-- Given data --

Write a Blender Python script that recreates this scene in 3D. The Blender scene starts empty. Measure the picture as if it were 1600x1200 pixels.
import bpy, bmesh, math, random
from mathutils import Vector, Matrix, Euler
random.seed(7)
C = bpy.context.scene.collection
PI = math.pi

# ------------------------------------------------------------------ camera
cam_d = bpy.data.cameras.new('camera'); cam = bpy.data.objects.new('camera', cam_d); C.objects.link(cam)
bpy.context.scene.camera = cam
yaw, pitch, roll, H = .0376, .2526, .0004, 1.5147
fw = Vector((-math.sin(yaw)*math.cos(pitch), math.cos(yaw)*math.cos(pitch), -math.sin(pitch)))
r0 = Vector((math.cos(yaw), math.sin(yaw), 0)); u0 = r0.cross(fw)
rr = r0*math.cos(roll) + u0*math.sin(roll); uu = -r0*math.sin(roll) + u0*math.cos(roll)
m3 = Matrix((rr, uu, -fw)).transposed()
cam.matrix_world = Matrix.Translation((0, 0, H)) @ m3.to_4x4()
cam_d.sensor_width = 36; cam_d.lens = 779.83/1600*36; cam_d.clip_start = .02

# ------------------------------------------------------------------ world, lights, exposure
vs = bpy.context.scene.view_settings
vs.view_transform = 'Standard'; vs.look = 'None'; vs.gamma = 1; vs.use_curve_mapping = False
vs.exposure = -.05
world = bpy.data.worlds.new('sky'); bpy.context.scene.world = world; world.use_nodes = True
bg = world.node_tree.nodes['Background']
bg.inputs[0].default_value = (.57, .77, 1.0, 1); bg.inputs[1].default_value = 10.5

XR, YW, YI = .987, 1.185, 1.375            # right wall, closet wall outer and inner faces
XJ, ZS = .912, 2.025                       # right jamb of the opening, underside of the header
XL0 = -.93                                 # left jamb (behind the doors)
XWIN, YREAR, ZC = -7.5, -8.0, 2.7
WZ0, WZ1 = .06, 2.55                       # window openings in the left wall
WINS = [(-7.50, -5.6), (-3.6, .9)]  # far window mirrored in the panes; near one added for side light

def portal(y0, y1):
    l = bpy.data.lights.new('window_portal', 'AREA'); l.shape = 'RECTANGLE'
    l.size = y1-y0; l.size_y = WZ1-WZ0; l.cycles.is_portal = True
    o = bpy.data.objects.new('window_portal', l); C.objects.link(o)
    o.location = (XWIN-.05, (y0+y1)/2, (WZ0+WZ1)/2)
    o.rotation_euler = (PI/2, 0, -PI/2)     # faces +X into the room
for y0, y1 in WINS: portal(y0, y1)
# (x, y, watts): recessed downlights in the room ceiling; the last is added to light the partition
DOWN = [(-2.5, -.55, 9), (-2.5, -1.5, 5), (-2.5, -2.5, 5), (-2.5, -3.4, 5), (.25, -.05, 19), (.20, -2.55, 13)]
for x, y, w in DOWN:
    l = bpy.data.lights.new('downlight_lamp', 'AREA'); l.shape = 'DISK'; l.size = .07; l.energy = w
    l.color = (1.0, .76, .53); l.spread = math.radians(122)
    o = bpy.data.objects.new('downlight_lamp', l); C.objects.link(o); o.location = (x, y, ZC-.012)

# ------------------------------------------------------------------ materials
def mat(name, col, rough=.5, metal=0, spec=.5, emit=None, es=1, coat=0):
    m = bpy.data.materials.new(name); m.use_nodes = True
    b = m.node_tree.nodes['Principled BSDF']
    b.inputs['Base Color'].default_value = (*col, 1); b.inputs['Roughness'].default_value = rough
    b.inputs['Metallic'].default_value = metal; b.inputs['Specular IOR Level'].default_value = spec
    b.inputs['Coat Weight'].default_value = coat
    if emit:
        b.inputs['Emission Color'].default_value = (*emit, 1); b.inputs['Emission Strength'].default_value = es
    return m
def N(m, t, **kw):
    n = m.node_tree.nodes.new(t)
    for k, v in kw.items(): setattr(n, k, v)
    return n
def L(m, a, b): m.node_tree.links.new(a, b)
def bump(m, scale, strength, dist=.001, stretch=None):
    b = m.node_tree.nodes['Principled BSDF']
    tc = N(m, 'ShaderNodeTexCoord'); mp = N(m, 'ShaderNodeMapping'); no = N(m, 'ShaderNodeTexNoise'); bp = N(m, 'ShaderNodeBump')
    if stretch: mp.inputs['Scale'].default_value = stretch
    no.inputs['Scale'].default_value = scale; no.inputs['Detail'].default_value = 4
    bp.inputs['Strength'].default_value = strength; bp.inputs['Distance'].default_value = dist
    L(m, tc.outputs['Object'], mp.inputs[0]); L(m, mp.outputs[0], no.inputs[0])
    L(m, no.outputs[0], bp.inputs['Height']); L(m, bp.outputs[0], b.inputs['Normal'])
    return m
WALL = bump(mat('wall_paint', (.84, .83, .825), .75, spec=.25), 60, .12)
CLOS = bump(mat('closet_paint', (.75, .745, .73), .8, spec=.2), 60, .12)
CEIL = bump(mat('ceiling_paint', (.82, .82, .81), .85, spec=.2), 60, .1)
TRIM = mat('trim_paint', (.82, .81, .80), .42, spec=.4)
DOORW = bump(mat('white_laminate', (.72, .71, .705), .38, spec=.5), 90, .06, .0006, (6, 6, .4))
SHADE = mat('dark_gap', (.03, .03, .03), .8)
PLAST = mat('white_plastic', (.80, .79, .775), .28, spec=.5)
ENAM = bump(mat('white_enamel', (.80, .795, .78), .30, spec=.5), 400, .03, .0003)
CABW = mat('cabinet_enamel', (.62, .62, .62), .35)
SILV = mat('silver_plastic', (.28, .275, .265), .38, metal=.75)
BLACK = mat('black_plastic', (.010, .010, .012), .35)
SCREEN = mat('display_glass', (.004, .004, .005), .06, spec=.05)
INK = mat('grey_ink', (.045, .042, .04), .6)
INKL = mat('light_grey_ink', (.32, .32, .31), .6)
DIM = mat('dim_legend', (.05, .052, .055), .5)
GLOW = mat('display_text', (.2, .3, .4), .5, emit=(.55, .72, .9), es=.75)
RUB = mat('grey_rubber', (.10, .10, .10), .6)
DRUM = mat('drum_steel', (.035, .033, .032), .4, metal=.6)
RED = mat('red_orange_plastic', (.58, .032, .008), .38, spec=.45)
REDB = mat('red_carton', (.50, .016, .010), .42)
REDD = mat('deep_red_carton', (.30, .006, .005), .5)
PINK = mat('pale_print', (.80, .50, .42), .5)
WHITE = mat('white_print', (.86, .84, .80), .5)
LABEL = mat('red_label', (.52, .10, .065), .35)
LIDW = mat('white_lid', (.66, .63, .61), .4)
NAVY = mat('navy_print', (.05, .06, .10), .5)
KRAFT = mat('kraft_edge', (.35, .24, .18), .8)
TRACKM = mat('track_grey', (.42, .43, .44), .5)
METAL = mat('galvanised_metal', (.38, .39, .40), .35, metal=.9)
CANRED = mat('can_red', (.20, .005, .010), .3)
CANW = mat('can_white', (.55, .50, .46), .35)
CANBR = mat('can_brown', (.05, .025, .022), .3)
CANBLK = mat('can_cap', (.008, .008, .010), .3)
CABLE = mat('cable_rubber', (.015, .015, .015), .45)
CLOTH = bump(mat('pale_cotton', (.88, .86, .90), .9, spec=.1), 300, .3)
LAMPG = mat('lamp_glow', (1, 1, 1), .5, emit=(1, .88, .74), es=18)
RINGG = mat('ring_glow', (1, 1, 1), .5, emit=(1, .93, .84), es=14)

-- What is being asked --
Begin with the first line of the data above and, please, print each line exactly until you have printed the line containing "PI = math.pi"; print nothing else.

-- Worked solution --
Write a Blender Python script that recreates this scene in 3D. The Blender scene starts empty. Measure the picture as if it were 1600x1200 pixels.
import bpy, bmesh, math, random
from mathutils import Vector, Matrix, Euler
random.seed(7)
C = bpy.context.scene.collection
PI = math.pi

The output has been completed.